• _WRITTEN REQUEST_:
Copy the line with "Write the bpy" and all lines following it through the last line of the entries, exactly as written.

--- START ENTRIES SHOWN ---

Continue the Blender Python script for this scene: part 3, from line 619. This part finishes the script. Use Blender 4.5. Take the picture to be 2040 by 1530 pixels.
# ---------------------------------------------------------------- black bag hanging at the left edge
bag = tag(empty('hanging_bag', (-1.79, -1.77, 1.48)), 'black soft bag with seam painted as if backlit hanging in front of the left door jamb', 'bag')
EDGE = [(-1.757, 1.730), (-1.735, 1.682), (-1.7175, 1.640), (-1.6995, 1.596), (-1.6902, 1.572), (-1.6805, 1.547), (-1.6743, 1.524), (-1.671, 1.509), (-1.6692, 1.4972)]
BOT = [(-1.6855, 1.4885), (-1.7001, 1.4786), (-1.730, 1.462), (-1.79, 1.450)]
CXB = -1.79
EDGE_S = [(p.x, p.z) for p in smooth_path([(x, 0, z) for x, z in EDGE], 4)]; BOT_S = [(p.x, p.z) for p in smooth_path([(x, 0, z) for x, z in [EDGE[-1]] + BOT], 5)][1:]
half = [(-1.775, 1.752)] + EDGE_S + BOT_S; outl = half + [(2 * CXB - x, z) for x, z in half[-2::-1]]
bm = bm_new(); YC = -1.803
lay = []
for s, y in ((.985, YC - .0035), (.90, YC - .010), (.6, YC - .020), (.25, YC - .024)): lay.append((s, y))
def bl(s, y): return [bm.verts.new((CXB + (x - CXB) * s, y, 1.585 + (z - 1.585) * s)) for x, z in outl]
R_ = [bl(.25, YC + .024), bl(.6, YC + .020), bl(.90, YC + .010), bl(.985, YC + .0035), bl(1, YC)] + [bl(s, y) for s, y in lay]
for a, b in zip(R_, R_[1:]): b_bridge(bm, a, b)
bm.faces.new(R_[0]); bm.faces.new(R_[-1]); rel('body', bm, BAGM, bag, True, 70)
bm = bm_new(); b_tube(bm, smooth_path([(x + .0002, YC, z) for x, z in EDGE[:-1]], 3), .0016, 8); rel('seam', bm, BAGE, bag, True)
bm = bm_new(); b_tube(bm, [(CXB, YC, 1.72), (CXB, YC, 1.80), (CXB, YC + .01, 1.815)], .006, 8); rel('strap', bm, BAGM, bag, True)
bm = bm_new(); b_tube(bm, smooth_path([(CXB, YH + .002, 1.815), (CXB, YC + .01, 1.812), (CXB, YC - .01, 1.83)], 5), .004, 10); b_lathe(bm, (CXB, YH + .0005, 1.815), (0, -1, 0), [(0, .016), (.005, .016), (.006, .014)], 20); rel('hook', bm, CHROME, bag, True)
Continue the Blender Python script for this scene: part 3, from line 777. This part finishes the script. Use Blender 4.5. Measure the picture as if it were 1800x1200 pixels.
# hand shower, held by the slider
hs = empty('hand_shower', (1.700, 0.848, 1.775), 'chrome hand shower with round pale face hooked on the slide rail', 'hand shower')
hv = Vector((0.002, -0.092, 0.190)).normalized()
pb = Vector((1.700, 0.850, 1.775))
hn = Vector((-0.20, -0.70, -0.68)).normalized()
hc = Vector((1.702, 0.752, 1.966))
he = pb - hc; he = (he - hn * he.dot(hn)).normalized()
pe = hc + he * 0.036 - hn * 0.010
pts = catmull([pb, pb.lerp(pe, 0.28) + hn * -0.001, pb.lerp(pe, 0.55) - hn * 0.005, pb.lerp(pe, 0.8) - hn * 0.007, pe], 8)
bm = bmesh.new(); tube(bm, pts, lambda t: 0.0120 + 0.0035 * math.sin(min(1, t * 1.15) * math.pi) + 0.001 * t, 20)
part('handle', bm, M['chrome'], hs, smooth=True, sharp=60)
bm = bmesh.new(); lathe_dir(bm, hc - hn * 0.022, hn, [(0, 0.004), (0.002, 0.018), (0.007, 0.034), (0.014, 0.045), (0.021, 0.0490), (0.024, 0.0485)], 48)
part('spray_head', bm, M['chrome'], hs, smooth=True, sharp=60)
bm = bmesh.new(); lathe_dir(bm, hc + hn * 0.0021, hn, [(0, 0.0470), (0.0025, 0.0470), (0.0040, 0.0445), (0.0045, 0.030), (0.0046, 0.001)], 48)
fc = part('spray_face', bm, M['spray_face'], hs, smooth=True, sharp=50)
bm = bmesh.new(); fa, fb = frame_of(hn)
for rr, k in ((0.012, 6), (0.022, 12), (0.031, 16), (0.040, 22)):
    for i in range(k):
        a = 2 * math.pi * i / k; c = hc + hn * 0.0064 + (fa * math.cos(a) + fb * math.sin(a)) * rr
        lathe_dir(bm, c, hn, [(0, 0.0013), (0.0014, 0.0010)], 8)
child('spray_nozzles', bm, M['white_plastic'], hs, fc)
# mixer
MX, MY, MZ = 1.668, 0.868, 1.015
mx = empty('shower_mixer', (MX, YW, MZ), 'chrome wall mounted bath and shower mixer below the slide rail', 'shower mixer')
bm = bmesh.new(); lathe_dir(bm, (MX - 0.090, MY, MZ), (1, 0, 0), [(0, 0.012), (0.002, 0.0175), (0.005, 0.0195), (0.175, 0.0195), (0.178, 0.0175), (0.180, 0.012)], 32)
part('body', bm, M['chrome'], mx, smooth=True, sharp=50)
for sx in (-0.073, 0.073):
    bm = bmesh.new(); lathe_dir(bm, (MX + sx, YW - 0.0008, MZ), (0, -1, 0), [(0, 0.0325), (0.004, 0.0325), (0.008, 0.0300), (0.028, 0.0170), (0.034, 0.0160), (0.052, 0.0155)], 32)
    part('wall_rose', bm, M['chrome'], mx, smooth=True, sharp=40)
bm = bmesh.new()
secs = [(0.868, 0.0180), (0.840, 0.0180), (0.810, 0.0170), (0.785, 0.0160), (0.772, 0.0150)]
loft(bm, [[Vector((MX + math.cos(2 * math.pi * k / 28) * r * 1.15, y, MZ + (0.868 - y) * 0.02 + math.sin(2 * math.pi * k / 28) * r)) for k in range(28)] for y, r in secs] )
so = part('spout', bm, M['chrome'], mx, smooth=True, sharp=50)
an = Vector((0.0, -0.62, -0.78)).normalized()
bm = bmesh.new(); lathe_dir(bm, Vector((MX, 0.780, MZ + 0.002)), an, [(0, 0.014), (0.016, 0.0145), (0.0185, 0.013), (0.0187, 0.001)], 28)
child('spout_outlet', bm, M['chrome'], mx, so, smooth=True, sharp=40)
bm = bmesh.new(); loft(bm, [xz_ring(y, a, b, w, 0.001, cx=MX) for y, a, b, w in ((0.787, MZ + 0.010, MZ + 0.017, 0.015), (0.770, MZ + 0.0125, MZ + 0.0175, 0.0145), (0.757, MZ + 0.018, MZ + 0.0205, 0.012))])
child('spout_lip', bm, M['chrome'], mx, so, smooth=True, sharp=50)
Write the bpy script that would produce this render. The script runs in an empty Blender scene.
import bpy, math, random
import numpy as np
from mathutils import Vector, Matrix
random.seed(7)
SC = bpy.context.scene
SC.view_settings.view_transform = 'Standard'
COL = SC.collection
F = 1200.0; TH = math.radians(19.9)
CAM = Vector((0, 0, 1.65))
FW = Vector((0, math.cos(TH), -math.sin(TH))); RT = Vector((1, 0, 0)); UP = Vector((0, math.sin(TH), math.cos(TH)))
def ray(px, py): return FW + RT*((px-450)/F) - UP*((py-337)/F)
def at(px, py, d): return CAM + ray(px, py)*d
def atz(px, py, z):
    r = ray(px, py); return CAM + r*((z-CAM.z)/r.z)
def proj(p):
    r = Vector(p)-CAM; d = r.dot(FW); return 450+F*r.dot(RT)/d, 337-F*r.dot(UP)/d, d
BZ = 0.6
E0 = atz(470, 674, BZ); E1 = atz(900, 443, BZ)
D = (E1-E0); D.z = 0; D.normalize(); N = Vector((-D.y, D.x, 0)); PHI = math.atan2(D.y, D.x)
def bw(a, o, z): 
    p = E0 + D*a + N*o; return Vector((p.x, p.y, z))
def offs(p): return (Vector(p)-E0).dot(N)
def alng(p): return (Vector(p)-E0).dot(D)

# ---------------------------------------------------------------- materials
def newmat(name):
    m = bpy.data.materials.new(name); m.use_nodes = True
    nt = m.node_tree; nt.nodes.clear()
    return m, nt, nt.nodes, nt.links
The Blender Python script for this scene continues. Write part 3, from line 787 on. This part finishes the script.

--- END ENTRIES SHOWN ---

• _ANSWER BELOW_:
Write the bpy script that would produce this render. The script runs in an empty Blender scene.
import bpy, math, random
import numpy as np
from mathutils import Vector, Matrix
random.seed(7)
SC = bpy.context.scene
SC.view_settings.view_transform = 'Standard'
COL = SC.collection
F = 1200.0; TH = math.radians(19.9)
CAM = Vector((0, 0, 1.65))
FW = Vector((0, math.cos(TH), -math.sin(TH))); RT = Vector((1, 0, 0)); UP = Vector((0, math.sin(TH), math.cos(TH)))
def ray(px, py): return FW + RT*((px-450)/F) - UP*((py-337)/F)
def at(px, py, d): return CAM + ray(px, py)*d
def atz(px, py, z):
    r = ray(px, py); return CAM + r*((z-CAM.z)/r.z)
def proj(p):
    r = Vector(p)-CAM; d = r.dot(FW); return 450+F*r.dot(RT)/d, 337-F*r.dot(UP)/d, d
BZ = 0.6
E0 = atz(470, 674, BZ); E1 = atz(900, 443, BZ)
D = (E1-E0); D.z = 0; D.normalize(); N = Vector((-D.y, D.x, 0)); PHI = math.atan2(D.y, D.x)
def bw(a, o, z): 
    p = E0 + D*a + N*o; return Vector((p.x, p.y, z))
def offs(p): return (Vector(p)-E0).dot(N)
def alng(p): return (Vector(p)-E0).dot(D)

# ---------------------------------------------------------------- materials
def newmat(name):
    m = bpy.data.materials.new(name); m.use_nodes = True
    nt = m.node_tree; nt.nodes.clear()
    return m, nt, nt.nodes, nt.links
The Blender Python script for this scene continues. Write part 3, from line 787 on. This part finishes the script.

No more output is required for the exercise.